Bahçenin ucundan görünen baba
“Makber”in kabir kökünden olduğunu, sonradan birilerinin “gömüt” dediğini ikimiz de bilmiyorduk. İkimiz: Ben ve benden beş yaş küçük kardeşim. Babam ve amcam çok da uzak olmayan bir seyahate çıkmışlardı, onlar yoldayken kar bastırmıştı, yolda kaldıkları bilgisinin ardından eniştemiz de onların peşine düşmüştü ve toplamda üç kişiden haber yoktu. O zamana kadar kar benim için, arabaların üzerinde erimeden bizim oraya gelen bir şeydi. İnsanların coğrafyalara dair sabit fikirleri var. Mesela benim büyüdüğüm yeri çok kar yağan, kışın yolları kapanan, kim bilir ne zorluklarla okula gittiğimiz bir yer olarak düşündü insanlar ve kimsenin kötü niyeti yoktu. Nihayetinde benim de coğrafyalarla ilgili sabit fikirlerim var. Ama pek anlatamadım ki, ben çocukluğum boyunca sadece bir kere kar gördüm. Onda da babamla amcam yollarda kaldı, onları bulmaya giden eniştem de bir yerlerde mahsur kaldı. Dümdüz, “bir ovanın düz oluşu gibi” dümdüz bir yerde büyüdüm ben. İnsanlar yukarıdaki dağ eteğinden ışıklarına bakıp “ne güzel” dedi sonradan. Oysa kazın ayağı perde perde.

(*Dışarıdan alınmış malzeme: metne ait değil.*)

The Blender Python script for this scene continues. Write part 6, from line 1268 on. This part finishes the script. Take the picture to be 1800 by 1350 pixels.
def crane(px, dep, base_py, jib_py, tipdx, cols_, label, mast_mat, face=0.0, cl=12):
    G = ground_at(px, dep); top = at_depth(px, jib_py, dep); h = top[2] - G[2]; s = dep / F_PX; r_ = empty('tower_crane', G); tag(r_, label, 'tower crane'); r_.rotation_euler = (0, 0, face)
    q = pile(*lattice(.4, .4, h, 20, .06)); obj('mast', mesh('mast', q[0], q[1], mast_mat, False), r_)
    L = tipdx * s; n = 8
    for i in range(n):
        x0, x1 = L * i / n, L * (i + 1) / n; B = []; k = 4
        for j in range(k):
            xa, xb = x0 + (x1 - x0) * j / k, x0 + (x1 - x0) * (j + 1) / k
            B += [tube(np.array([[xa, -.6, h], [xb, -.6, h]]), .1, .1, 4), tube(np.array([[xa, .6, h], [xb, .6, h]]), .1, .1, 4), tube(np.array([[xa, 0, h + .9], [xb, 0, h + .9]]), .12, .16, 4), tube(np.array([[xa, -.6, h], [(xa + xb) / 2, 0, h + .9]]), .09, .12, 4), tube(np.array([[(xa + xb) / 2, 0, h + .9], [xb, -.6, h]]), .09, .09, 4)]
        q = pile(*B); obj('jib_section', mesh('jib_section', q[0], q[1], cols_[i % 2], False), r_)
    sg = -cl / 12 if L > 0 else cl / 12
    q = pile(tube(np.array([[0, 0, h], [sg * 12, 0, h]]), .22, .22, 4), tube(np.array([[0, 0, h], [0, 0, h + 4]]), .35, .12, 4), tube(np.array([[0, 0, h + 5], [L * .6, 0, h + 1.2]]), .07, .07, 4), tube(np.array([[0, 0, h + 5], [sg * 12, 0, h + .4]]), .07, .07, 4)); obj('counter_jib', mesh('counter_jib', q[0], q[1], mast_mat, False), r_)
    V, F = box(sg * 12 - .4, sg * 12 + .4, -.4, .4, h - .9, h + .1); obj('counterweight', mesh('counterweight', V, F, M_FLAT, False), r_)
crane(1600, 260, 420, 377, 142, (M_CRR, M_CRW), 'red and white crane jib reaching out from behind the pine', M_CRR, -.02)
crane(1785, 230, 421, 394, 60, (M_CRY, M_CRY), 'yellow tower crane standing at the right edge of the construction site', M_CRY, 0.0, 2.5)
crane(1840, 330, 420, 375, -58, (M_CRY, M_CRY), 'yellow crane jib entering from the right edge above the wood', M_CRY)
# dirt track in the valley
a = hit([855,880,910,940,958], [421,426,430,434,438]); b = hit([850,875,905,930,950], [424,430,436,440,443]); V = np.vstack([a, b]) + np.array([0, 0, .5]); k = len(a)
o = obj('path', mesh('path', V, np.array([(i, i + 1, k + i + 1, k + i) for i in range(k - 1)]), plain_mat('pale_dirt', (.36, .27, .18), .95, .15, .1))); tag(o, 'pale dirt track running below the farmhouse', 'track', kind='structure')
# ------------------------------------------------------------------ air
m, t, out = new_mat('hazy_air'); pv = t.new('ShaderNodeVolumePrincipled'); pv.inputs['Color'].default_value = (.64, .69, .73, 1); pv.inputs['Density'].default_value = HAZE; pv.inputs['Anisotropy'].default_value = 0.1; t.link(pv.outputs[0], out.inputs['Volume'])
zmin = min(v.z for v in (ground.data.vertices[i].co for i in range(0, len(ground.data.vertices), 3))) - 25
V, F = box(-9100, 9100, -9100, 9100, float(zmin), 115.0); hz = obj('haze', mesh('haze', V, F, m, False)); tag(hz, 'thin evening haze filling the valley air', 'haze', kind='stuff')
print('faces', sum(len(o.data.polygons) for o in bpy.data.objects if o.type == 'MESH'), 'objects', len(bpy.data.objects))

Makber’in ne manaya geldiğinden ben emin değildiysem de, evin öteki üyeleri emindi. Belli ki emindi çünkü artık yavaş yavaş taziye durumunu alan evimizde, salonun ucundaki büyük divanın köşesine sinip o küçücük sesiyle “Her yer karanlık” diye bağırmaya başlayan kardeşim, zaten ağlamaya teşne herkesi daha çok ağlatıyordu. Kirli beyaz ahizeli telefonun çalmasını bekleyen bir dolu insandık ve kardeşim nereden duyduysa “Her yer karanlık” diye bir şarkı söylüyordu. Şarkıya başladıktan sonra insanların neden daha çok ağladığını ise, şarkının “acıklı” oluşuna yormuştum. Mesele başkaymış. Makber, kabir demekmiş. Kabirden birinin sesiymiş hatta o ilk çığırış. Şarkının devamını söylemesine imkân yoktu bizimkinin, çünkü o sıralar “ayağıma prangalar taktılar”ı, “ayağıma bir andalar taktılar” gibi fantastik yapıbozumlarla meşguldü. Prangaya “bir anda” diyen birader, tabii ki “Her yer karanlık”ta takılı kalıyordu. Meğer Zeki Alasya-Metin Akpınar filmlerinden birinde duymuş “Makber”i de. O ki tamamını söylemesi zaten namümkünmüş. “Her yer karanlık pür nur o mevki/ Mağrip mi yoksa makber mi ya Rab/ Ya habgah-ı dilber mi ya Rab/ Rüya değil bu, ayniyle vaki// Kabri çiçekten bir türbe olmuş/ Dönmüş o türbe bir haclegahe/ Bir haclegahe dönmüşse türben/ Aç koynunu aç maşukanım ben” dizelerini nasıl söylesin? O yaşta bunu söyleyebilecekse zaten neden o yaşta olsun? O yaşta bizim gözümüz neden bu kadar telefona kilitli olsun?
Yıllar sonra “bahçenin ucunda görünen babaya koşmak” dediğim, “gurbet kar yağan şehirlere düşmekmiş” dediğim, “mağrip bilmem ben maşrık bilmem” dediğim de aslında gider bu “Makber” icrasına dayanır. Hâfız Burhan dendiği an, aklıma üşüşen bütün bu şeylerin o enfes icrayla yoğun bir alakası var şüphesiz ki.
Ve bana nedense o şarkının şu Fuzûlî beyitini anımsatması:
“Esîr-i gurbetiz biz, senden özge âşinâmız yok
Ayağın kesme başın çün, bizim mihnetserâlardan”
Sonra babamlar döndü, montlarının perişan olduğunu ve yalınayak bahçenin ucuna doğru koştuğumu iyi anımsıyorum. Oturduk, hep beraber “Şemsiyemin ucu kare”yi söyledik sonra. Yok, söylemedik. Ama söylesek güzel olmaz mıydı?
Hâfız Burhan’ın canına değsin. Biz onun sesiyle daha çok rakı içelim.